I would also train all staff on some aspect of the Business. In EDIS’s evolution these topics covered things like; effective communication, explaining our strategic planning process and the expectation on staff from this process, understanding the company’s KPIs (which I had developed) and reviewing our recent results against these indicators. I also spent a lot of time training our team on our Values – (A dedicated Blog on our Values is coming!)


  • System Improvements – As a collective, we picked a system or procedure within the company that needed improving. We discussed how we could improve the system. Then the GM would draw up an action plan to implement the improvements. At each weekly meeting

we discussed progress against the action plan and those responsible for delivery would report their progress.

NB: A key learning of mine from the start of my career was that; “You only get what you measure”

So holding staff and management to account against a set of action plans and asking them to report on progress was a great incentive for ensuring they delivered.

Daily Scrum Meeting (only for the Software Developers) 15-20 min max

EDIS had a history of going over the time budget for projects. So I instigated a Daily Scrum Meeting. This consisted of a Scrum Board in our meeting room which listed all jobs currently being worked on and the developers working on each job. In affect this meeting was a WIP meeting. But again we held staff accountable to delivery dates on key project milestones. These milestones were clearly written on the board. With this transparency around projects we improved our “On Time” project delivery.

Instigating a weekly and daily meeting regime I believe was vital to building momentum. I also believed that total transparency and understanding of both our strategy and our financials was important to build commitment and Buy In. EDIS had a 100% developer turnover per year, so commitment and buy in was critically important to stem this bleeding of experience.

Every quarter I would present the financials to all staff against our revenue, sales and overheads budget. Again this was to build trust, increase transparency and to build a team culture.

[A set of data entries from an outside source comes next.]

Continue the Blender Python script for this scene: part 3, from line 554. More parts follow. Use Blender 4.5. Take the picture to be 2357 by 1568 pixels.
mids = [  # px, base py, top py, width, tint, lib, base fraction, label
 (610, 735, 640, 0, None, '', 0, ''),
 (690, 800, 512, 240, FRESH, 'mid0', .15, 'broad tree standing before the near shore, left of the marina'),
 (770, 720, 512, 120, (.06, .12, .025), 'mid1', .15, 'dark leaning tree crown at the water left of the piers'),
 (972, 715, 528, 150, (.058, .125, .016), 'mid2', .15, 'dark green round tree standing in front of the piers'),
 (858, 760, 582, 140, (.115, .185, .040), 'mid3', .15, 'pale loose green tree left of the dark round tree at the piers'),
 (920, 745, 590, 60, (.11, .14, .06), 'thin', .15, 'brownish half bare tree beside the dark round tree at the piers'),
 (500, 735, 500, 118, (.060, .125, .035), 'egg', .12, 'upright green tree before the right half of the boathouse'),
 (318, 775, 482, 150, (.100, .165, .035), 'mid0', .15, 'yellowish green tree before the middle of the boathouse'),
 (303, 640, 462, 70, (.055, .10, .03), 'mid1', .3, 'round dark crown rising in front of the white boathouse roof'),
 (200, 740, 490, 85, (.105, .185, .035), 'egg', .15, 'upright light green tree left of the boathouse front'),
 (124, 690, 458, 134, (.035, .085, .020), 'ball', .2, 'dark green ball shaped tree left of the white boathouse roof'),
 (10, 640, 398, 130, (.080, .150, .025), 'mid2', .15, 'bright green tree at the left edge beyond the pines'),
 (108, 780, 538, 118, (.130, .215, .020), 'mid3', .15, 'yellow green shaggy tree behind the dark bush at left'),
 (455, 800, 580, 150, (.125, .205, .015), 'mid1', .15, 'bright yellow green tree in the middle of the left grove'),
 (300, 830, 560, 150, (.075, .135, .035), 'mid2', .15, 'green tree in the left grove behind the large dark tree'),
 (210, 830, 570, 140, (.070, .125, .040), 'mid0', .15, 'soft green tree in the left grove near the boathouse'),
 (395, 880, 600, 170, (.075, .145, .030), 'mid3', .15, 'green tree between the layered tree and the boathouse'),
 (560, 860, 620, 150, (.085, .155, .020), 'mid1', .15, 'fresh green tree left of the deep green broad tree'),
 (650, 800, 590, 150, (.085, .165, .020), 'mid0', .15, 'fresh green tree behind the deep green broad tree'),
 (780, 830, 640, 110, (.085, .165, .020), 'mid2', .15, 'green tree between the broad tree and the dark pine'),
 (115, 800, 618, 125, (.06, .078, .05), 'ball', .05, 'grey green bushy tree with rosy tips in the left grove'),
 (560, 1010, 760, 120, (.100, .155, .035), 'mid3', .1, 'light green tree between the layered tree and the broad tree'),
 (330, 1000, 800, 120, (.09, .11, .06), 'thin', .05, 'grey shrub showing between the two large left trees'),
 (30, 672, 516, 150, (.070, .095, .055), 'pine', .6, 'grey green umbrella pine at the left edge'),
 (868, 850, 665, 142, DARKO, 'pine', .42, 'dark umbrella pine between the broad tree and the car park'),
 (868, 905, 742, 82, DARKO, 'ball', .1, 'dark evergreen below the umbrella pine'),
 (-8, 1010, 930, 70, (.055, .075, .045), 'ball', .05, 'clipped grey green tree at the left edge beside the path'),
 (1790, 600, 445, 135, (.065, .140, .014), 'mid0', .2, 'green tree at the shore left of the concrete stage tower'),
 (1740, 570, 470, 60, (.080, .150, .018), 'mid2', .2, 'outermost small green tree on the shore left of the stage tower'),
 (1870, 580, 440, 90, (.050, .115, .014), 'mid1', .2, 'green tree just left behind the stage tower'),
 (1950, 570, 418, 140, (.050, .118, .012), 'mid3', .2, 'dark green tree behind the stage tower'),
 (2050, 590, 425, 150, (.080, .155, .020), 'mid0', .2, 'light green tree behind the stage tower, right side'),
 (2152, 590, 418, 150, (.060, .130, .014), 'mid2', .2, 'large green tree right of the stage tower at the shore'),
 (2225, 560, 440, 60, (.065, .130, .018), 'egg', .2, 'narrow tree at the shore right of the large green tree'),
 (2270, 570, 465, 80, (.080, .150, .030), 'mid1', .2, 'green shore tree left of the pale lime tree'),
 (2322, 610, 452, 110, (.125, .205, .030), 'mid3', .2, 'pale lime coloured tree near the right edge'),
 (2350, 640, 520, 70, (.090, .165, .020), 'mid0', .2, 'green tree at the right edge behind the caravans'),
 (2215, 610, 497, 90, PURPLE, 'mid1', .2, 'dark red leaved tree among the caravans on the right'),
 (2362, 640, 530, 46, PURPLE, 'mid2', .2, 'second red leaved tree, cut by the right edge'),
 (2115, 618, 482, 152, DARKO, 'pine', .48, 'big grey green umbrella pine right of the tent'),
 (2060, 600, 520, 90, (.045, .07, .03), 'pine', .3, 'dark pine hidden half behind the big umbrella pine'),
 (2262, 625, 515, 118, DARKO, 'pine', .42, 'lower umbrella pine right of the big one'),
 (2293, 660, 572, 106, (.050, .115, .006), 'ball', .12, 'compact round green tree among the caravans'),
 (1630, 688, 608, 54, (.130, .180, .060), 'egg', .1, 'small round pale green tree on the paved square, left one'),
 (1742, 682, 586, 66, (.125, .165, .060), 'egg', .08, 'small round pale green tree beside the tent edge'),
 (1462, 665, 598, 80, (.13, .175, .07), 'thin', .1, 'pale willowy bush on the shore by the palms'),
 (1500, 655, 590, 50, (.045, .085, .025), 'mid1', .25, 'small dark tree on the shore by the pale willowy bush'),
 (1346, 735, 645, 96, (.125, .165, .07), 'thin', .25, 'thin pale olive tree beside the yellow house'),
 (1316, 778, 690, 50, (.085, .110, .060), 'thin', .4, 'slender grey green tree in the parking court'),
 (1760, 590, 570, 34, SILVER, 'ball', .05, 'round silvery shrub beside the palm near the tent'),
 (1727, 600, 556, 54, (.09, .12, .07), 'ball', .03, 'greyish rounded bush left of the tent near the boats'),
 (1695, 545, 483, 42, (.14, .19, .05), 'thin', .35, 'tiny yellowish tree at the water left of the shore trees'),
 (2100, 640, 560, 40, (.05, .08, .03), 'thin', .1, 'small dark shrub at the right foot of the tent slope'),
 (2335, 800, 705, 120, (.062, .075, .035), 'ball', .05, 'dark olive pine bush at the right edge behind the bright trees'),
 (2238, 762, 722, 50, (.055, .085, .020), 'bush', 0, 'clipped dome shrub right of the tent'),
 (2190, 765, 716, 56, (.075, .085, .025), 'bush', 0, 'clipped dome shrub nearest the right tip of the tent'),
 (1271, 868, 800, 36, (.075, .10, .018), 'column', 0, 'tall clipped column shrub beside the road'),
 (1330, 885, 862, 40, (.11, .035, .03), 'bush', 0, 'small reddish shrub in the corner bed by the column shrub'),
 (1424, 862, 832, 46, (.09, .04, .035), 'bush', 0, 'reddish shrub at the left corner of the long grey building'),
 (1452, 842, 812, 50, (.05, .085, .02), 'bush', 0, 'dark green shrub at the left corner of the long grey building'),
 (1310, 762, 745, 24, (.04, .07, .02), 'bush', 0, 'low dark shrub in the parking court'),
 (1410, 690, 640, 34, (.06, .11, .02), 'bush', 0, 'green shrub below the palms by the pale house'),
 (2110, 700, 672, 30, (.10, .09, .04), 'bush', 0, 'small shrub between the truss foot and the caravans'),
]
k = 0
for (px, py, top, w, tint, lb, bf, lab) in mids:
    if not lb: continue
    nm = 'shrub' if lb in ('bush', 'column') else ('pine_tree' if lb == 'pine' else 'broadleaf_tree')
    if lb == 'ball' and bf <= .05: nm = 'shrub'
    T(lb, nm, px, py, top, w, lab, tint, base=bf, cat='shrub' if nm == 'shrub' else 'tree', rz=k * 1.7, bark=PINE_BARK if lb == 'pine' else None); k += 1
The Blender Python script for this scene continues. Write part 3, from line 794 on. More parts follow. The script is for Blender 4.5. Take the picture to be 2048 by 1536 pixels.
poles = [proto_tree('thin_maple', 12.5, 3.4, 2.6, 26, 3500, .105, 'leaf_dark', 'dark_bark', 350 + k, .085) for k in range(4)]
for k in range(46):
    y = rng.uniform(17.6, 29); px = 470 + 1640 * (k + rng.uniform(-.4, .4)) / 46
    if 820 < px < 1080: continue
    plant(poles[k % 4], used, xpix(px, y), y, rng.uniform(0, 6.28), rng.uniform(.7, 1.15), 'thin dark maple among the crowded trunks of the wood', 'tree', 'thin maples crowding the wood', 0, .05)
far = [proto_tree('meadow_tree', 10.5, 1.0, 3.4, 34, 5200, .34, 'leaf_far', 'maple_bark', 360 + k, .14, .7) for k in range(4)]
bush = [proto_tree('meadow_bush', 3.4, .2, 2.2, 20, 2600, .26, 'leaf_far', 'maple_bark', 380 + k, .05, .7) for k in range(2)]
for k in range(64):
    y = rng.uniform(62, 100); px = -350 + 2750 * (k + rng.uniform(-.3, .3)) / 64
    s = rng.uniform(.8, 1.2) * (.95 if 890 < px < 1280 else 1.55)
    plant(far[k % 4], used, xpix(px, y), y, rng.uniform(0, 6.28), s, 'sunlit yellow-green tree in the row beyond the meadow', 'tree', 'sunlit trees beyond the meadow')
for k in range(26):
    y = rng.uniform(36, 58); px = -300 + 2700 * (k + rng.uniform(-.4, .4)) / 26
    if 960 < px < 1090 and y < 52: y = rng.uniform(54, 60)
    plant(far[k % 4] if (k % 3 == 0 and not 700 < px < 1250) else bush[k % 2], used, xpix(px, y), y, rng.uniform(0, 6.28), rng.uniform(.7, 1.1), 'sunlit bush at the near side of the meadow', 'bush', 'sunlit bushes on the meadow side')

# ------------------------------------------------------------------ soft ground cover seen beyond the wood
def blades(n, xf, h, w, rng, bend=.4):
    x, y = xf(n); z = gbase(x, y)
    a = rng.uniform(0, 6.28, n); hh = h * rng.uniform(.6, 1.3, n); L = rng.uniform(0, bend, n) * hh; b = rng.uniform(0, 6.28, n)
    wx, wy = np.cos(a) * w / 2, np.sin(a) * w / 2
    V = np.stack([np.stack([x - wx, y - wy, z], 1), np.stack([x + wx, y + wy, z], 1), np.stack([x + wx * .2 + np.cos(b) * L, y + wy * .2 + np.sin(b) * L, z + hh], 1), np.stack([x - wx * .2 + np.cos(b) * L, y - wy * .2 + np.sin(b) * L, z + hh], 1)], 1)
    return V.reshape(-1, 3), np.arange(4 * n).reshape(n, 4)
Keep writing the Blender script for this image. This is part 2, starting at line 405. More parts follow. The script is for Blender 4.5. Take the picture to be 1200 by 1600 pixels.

Quarterly Review Meetings:

I also conducted a quarterly Review Meetings with the management team. At this meeting we reviewed where we were against our Strategic Plan. Our plan details the actions required and the completion dates. So this meeting was to ensure we were on track to achieve these deadlines. We also identified Red Flags where delivery dates may be compromised. Therefore we had an opportunity to either revisit the delivery date or add more resource to the project.

Again, its all about keeping that momentum going.